Me: “It’s great, it reminds me of Michel Lafarge”
Him: “Who?”
Me: “Michel Lafarge, you know, top producer of Volnay?”
Him: “Never heard of ‘im”
I can’t remember who it was, I think it might have been Gianfranco Soldera, reminiscing a few months back about his vinous education. He was remembering the great wines that became the key reference points for his memory bank of what wine was capable of aspiring to. Mouton 1949, Armand Rousseau 1985, etc, etc. He wanted to make wines as good as these. I think he probably succeeded.
Gianfranco bemoaned the current generation of drinkers and winemakers who haven’t had the chance to taste the classics because they’re just too expensive. Indeed, a few years ago, I was at a tasting of 1982 Bordeaux chatting to an MW, who’d never tasted a wine from this epoch-changing vintage.

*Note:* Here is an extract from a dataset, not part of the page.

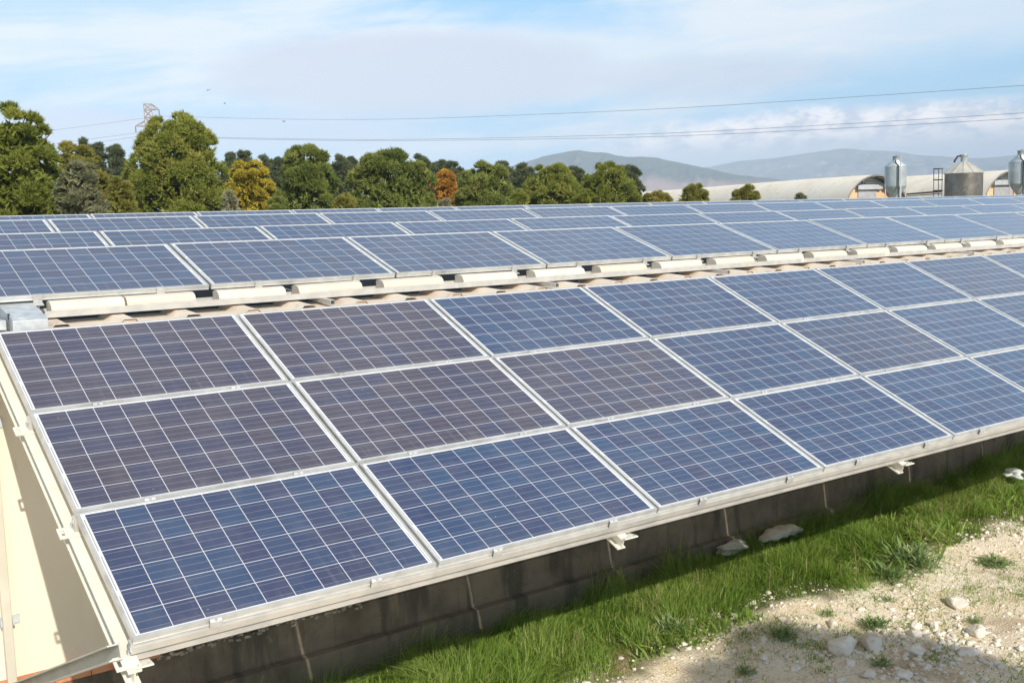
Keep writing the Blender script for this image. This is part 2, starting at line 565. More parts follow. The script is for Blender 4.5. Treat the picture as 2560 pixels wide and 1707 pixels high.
M['straw'] = foliage('dry_stalks', (0.36, 0.28, 0.15), (0.45, 0.36, 0.20), (0.5, 0.42, 0.26), 0.2)
M['rubble'] = plain('crumbled_mortar', (0.28, 0.245, 0.20), (0.44, 0.39, 0.33), 30, 0.95)
M['wall'] = cream_wall()
M['concrete'] = concrete()
M['cells'] = pv_cells()


# ------------------------------------------------------------------ ground
def sstep(x, a, b):
    t = np.clip((x - a) / (b - a), 0, 1)
    return t * t * (3 - 2 * t)


def vnoise(x, y, seed=0):
    """smooth value noise on arrays"""
    xi, yi = np.floor(x).astype(np.int64), np.floor(y).astype(np.int64)
    fx, fy = x - xi, y - yi
    fx, fy = fx * fx * (3 - 2 * fx), fy * fy * (3 - 2 * fy)
    def h(i, j):
        n = (i * 374761393 + j * 668265263 + seed * 1442695041) & 0x7fffffff
        n = ((n ^ (n >> 13)) * 1274126177) & 0x7fffffff
        return ((n ^ (n >> 16)) & 0xffff) / 65535.0
    return (h(xi, yi) * (1 - fx) + h(xi + 1, yi) * fx) * (1 - fy) + (h(xi, yi + 1) * (1 - fx) + h(xi + 1, yi + 1) * fx) * fy


def gz(x, y):
    x = np.asarray(x, float)
    y = np.asarray(y, float)
    z = -1.93 + 0.028 * np.clip(x - 3, -4, 10)
    z = z - 0.10 * sstep(y, 1.9, 0.6)
    near = 1 - sstep(np.hypot(x - 5, y - 1), 14, 30)
    z = z + near * (0.05 * (vnoise(x * 0.9, y * 0.9, 1) - 0.5) + 0.03 * (vnoise(x * 3.1, y * 3.1, 2) - 0.5) + 0.012 * (vnoise(x * 9, y * 9, 3) - 0.5))
    d = np.hypot(x, y)
    z = z + 1.7 * sstep(d, 30, 130)
    z = z - 60 * sstep(d, 400, 3000)
    return z


def ground_mat():
    m, t, b, o = material('stony_ground')
    p = pos(t)
    x, y, z = t.sep(p)
    n1 = t.noise(p, 0.8, 6, 0.6)
    n2 = t.noise(p, 3.2, 6, 0.65)
    n3 = t.noise(p, 16, 5, 0.7)
    c = t.mix(t.ss(n1, 0.35, 0.65), (0.86, 0.76, 0.62), (0.80, 0.64, 0.43))
    c = t.mix(t.ss(n2, 0.52, 0.70, 0, 0.75), c, (0.66, 0.50, 0.31))
    c = t.mix(t.ss(n3, 0.54, 0.66, 0, 0.8), c, (0.90, 0.84, 0.75))
    vor = t.n('ShaderNodeTexVoronoi', feature='F1')
    t.set(vor.inputs['Vector'], p)
    vor.inputs['Scale'].default_value = 58
    g = t.sep(vor.outputs['Color'])
    c = t.mix(t.math('MULTIPLY', t.ss(g[0], 0.4, 0.9), 0.45), c, (0.90, 0.83, 0.72))
    c = t.mix(t.math('MULTIPLY', t.ss(g[1], 0.75, 0.95), 0.5), c, (0.44, 0.34, 0.23))
    # earth and moss under the grass strip, and far fields
    edge = t.math('ADD', y, t.math('MULTIPLY', t.math('SUBTRACT', t.noise(p, 1.7, 4), 0.5), 0.9))
    c = t.mix(t.ss(edge, 1.35, 1.75), c, (0.085, 0.095, 0.03))
    moss = t.ss(t.noise(p, 2.1, 7, 0.75), 0.57, 0.70, 0, 0.8)
    c = t.mix(moss, c, (0.30, 0.30, 0.10))
    soil = t.ss(t.noise(t.map(p, (1, 1, 1), (7, 3, 0)), 1.1, 6, 0.6), 0.56, 0.66, 0, 0.6)
    c = t.mix(soil, c, (0.40, 0.29, 0.18))
    far = t.ss(y, 14, 20)
    c = t.mix(far, c, (0.16, 0.15, 0.07))
    t.set(b.inputs['Base Color'], c)
    b.inputs['Roughness'].default_value = 0.95
    b.inputs['Specular IOR Level'].default_value = 0.2
    h = t.math('ADD', t.math('MULTIPLY', vor.outputs['Distance'], -1.0), t.math('MULTIPLY', n3, 0.8))
    bump(t, b, h, 0.45, 0.02)
    return m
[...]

Understand prices, and you can understand a lot of what’s happening in the world. Was the surge of great restaurants in London about a new discovery of interest in food, or was it driven as much by high prices of rental property pushing people to eat out because they didn’t have a dining table at home?
Overnoy, L’Anglore, Foillard etc. If you have the connections and can find them, you can drink the best natural wines in the world without spending a fortune. The popularity of these ‘new classics’ is in part a natural reaction to the increasing unattainability of the ‘old-classics’.
But, because of this, it seems there’s a generation of young wine lovers, who don’t aspire to drink the classics anymore. I think that’s a shame. When I started, it was all I wanted to do, to encounter Lafite, Petrus et al. To bag some of the ‘big-game’ of the wine world. I don’t feel like that so much anymore, but it was an important period of my life that allowed me a sense of scale as to what wine, and older wine in particular was all about.
And, it’s not like all of the classic wines of France are out of reach. Their is a plethora of well-priced, delicious Bordeaux out there that deserves more exposure on the capitals trendy new lists. The importers Vine-Trail deserve a lot of credit for pushing these wines at the moment.
So, in the rush to celebrate the new, the trendy, let’s not forget the classics. To comprehend the new it helps to understand the past.